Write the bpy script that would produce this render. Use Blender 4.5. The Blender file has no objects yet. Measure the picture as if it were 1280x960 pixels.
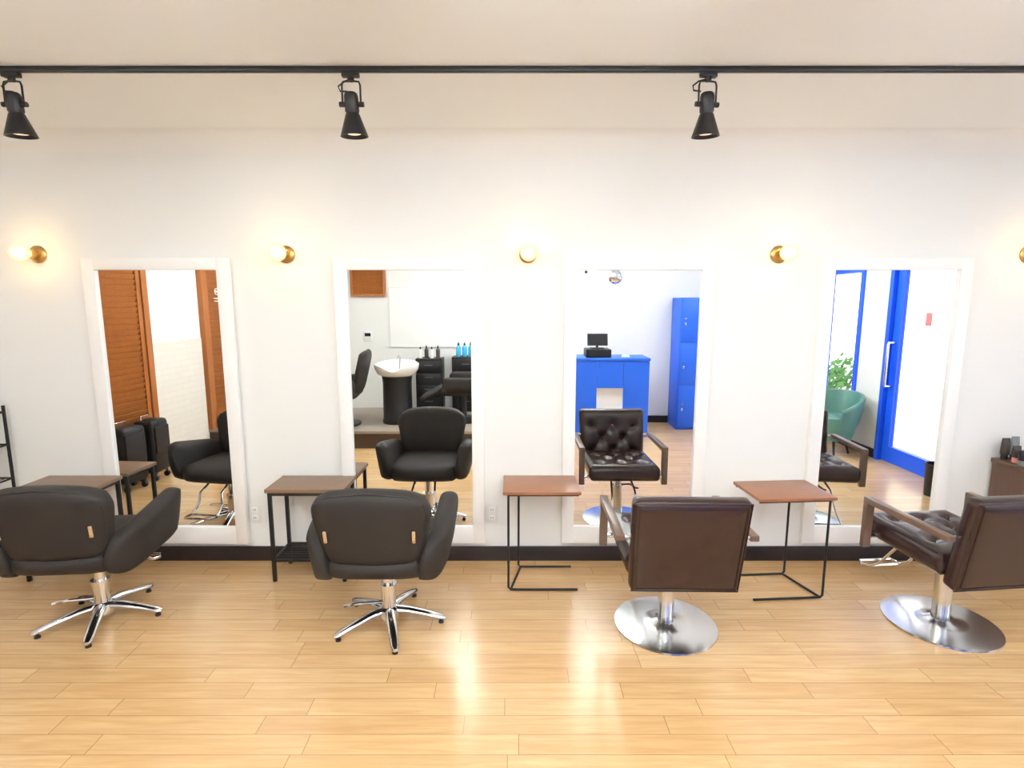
import bpy, bmesh, math, random
from mathutils import Vector, Matrix
random.seed(7)
S = bpy.context.scene
COL = S.collection
PI = math.pi
R = math.radians

# ------------------------------------------------------------------ materials
def lin(c):
    return tuple(((v/255)/12.92 if v/255 <= .04045 else ((v/255+.055)/1.055)**2.4) for v in c) + (1,)

def mat(name, c, rough=.5, metal=0, coat=0, bump=0, bs=80, var=.08, vs=5, spec=.5, emit=None, es=0, stretch=None):
    m = bpy.data.materials.new(name); m.use_nodes = True
    nt = m.node_tree; n = nt.nodes; l = nt.links
    p = n['Principled BSDF']
    tc = n.new('ShaderNodeTexCoord'); mp = n.new('ShaderNodeMapping')
    l.new(tc.outputs['Object'], mp.inputs['Vector'])
    if stretch: mp.inputs['Scale'].default_value = stretch
    nz = n.new('ShaderNodeTexNoise'); nz.inputs['Scale'].default_value = vs; nz.inputs['Detail'].default_value = 5
    l.new(mp.outputs['Vector'], nz.inputs['Vector'])
    mx = n.new('ShaderNodeMix'); mx.data_type = 'RGBA'
    b = lin(c)
    mx.inputs[6].default_value = tuple(v*(1-var) for v in b[:3]) + (1,)
    mx.inputs[7].default_value = tuple(min(1, v*(1+var)) for v in b[:3]) + (1,)
    l.new(nz.outputs['Fac'], mx.inputs[0])
    l.new(mx.outputs[2], p.inputs['Base Color'])
    p.inputs['Roughness'].default_value = rough
    p.inputs['Metallic'].default_value = metal
    p.inputs['Coat Weight'].default_value = coat
    p.inputs['Coat Roughness'].default_value = .12
    p.inputs['Specular IOR Level'].default_value = spec
    if bump:
        n2 = n.new('ShaderNodeTexNoise'); n2.inputs['Scale'].default_value = bs; n2.inputs['Detail'].default_value = 3
        l.new(mp.outputs['Vector'], n2.inputs['Vector'])
        bp = n.new('ShaderNodeBump'); bp.inputs['Strength'].default_value = bump; bp.inputs['Distance'].default_value = .01
        l.new(n2.outputs['Fac'], bp.inputs['Height']); l.new(bp.outputs['Normal'], p.inputs['Normal'])
    if emit:
        p.inputs['Emission Color'].default_value = lin(emit); p.inputs['Emission Strength'].default_value = es
    return m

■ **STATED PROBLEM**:
Repeat only what lies between the start of the data and the end of the line containing "return tuple(((v/255)/12.92 if", exactly, with pictures left out.

■ **EXERCISE RESULT**:
Write the bpy script that would produce this render. Use Blender 4.5. The Blender file has no objects yet. Measure the picture as if it were 1280x960 pixels.
import bpy, bmesh, math, random
from mathutils import Vector, Matrix
random.seed(7)
S = bpy.context.scene
COL = S.collection
PI = math.pi
R = math.radians

# ------------------------------------------------------------------ materials
def lin(c):
    return tuple(((v/255)/12.92 if v/255 <= .04045 else ((v/255+.055)/1.055)**2.4) for v in c) + (1,)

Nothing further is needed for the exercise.